- **PROBLEM DETAILS**
Find the lines of data that contain the string "picture", then list them.

- **DATASET EXTRACT**
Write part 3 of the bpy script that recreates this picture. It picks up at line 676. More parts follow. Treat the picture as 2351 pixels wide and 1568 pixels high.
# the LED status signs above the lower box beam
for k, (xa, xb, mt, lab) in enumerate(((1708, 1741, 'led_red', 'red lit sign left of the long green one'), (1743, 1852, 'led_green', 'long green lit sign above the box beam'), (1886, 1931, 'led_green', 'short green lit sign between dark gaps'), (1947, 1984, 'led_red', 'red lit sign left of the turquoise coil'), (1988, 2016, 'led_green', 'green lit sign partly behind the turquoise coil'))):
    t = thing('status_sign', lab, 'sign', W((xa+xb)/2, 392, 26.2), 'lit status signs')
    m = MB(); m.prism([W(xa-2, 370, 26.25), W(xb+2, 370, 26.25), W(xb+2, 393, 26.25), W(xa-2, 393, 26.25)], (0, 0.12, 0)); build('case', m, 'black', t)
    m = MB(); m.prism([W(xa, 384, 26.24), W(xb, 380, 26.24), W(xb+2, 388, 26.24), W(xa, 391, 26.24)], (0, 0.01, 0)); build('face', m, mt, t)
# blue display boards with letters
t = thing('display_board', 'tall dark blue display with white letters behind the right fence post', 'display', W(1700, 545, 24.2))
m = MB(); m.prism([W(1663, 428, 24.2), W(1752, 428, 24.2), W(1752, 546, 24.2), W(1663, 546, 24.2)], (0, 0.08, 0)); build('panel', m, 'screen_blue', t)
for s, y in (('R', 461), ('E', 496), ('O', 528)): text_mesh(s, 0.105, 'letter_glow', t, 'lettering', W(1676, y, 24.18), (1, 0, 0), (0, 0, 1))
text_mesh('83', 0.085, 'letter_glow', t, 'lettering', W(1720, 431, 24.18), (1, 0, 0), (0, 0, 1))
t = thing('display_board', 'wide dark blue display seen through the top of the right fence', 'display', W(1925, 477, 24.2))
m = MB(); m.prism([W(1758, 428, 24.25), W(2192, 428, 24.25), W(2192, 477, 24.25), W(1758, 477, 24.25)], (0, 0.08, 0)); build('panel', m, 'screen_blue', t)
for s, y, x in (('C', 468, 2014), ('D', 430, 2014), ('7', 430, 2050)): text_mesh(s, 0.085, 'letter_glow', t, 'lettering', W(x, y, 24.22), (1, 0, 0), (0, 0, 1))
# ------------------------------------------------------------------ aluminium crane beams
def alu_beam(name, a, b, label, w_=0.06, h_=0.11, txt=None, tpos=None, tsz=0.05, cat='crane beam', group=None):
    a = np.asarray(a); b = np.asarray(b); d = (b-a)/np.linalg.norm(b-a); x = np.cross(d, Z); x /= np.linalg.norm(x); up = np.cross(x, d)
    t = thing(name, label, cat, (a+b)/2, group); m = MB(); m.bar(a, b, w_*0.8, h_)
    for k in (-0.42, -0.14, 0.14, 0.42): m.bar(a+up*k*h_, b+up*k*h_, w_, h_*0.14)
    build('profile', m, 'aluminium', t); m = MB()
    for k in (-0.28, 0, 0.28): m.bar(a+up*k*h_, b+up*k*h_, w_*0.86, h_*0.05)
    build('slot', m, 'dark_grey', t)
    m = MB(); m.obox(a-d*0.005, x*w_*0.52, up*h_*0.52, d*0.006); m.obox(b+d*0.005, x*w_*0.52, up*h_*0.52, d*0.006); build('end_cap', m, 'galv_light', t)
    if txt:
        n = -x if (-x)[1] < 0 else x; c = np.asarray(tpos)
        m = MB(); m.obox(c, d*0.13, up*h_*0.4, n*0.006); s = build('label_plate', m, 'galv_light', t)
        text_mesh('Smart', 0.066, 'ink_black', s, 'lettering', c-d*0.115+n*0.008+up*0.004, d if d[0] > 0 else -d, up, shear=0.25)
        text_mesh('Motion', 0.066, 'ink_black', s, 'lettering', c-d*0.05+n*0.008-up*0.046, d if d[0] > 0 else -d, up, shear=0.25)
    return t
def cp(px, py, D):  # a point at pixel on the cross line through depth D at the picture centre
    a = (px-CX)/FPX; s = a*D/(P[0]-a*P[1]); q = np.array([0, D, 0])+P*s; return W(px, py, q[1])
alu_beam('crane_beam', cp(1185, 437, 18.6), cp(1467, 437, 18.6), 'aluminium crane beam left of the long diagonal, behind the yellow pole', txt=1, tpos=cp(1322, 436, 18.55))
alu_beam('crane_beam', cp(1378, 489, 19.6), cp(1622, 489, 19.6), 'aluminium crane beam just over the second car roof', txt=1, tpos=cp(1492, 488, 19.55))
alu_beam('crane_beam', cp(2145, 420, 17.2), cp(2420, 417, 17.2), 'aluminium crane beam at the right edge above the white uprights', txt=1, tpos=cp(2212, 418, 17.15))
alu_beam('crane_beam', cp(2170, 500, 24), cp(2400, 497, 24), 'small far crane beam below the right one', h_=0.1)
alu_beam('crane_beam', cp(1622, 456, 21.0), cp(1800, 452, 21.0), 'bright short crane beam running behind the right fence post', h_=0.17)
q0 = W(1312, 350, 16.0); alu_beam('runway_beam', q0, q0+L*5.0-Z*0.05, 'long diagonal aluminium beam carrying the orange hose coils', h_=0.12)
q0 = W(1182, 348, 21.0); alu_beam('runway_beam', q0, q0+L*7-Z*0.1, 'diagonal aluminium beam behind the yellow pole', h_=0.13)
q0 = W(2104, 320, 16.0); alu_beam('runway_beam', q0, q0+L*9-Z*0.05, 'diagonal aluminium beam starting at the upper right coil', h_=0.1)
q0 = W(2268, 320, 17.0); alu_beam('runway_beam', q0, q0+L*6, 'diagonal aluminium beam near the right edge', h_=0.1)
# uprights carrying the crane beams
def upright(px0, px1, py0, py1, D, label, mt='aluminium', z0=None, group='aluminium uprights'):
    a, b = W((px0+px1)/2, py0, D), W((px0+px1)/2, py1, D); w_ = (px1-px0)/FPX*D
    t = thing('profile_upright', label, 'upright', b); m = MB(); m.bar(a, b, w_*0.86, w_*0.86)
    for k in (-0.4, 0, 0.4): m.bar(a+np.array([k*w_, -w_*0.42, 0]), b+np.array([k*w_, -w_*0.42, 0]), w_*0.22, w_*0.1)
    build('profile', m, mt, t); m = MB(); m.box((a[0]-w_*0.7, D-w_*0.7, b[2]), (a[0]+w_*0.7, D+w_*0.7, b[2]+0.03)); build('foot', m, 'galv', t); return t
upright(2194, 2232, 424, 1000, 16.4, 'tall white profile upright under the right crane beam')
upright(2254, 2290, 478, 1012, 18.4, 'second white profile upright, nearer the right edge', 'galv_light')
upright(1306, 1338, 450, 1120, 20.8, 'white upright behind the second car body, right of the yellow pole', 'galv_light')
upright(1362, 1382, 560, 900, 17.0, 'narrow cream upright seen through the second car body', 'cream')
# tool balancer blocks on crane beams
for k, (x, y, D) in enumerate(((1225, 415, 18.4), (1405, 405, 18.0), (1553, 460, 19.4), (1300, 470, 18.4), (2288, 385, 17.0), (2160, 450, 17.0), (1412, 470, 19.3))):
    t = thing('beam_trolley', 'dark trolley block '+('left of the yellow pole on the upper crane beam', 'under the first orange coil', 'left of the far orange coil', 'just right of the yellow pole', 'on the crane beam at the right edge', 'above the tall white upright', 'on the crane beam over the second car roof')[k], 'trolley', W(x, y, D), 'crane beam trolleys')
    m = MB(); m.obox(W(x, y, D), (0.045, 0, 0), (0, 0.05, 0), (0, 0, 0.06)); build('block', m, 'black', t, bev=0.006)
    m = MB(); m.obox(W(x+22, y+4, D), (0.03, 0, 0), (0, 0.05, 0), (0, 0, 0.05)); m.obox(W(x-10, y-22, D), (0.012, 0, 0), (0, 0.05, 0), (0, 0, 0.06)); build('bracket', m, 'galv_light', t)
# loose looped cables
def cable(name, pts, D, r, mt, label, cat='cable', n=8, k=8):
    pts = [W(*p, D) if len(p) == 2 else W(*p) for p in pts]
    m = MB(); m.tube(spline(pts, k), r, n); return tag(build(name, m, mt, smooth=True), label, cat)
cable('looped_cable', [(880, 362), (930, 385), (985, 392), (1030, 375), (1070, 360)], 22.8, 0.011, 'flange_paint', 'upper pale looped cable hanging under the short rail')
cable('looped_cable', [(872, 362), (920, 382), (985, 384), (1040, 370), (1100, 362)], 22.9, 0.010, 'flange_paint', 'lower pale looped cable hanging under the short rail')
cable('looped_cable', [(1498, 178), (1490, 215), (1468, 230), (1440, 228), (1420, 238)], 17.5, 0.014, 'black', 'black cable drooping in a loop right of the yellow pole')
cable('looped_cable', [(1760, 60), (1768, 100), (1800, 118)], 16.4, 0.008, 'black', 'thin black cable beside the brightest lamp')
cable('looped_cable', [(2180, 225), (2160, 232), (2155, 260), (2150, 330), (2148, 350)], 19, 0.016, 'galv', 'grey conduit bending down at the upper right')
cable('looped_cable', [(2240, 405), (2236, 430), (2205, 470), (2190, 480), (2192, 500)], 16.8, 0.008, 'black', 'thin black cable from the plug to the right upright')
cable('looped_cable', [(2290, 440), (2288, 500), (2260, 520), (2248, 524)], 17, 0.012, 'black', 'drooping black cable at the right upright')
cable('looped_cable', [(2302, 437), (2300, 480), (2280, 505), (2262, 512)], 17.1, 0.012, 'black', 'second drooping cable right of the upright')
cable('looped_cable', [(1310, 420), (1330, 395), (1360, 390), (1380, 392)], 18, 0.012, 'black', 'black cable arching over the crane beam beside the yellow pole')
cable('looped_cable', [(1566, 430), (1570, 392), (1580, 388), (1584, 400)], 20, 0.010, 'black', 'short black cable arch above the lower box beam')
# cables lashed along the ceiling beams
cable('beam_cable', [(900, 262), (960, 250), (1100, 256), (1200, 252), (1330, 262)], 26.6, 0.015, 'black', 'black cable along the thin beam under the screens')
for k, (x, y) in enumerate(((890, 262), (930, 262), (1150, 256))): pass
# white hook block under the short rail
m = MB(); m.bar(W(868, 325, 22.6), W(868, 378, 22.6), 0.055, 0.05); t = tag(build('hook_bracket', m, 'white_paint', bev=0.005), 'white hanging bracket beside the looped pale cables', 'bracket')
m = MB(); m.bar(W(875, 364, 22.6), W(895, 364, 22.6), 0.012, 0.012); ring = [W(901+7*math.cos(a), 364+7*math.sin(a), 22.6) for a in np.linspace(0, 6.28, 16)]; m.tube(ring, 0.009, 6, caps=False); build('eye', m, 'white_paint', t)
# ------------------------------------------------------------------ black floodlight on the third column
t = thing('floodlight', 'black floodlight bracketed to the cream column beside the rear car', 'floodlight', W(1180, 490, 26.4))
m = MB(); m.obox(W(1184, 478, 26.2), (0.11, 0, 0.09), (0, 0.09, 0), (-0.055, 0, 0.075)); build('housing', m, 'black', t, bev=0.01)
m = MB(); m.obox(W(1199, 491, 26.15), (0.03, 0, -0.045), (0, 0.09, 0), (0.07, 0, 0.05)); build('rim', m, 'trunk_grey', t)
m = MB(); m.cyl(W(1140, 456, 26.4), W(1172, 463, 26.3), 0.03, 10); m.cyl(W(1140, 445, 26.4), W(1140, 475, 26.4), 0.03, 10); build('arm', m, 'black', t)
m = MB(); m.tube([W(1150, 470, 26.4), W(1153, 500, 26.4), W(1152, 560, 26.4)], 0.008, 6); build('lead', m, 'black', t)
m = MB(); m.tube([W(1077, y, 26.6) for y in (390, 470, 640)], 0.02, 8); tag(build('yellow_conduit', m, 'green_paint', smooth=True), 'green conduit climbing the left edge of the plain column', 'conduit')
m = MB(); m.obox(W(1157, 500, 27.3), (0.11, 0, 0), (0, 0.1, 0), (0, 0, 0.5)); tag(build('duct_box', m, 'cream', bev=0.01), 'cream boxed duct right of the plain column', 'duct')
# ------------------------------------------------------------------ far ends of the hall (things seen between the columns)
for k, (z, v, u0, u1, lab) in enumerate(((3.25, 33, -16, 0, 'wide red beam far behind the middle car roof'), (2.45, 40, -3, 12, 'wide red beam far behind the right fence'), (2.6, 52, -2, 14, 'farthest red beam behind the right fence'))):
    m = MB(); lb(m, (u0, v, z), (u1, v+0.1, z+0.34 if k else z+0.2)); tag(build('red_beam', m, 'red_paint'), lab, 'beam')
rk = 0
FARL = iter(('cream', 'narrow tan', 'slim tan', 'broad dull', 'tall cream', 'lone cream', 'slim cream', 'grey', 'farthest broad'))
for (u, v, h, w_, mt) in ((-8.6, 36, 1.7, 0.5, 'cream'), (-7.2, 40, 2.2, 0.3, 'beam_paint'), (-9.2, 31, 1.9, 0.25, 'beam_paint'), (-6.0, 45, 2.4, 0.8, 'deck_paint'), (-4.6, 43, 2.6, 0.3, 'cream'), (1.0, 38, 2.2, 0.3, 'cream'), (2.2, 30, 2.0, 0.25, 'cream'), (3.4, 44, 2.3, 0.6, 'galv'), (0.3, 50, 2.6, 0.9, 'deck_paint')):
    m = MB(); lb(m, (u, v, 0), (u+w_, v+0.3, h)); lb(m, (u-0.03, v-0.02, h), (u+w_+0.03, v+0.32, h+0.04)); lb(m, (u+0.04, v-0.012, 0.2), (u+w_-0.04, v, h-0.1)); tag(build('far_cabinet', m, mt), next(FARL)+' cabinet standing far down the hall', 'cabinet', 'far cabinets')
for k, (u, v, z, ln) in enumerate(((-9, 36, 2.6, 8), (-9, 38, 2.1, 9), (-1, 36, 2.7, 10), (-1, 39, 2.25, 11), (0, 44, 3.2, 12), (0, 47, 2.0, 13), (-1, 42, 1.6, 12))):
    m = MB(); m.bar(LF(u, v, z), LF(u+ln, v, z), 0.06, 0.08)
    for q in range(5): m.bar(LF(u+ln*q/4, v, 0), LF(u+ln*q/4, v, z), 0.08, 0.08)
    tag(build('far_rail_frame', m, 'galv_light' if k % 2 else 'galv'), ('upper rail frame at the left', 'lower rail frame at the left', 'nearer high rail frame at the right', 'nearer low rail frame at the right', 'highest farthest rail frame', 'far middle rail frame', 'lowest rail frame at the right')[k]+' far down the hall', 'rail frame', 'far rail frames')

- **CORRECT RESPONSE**
Write part 3 of the bpy script that recreates this picture. It picks up at line 676. More parts follow. Treat the picture as 2351 pixels wide and 1568 pixels high.
def cp(px, py, D):  # a point at pixel on the cross line through depth D at the picture centre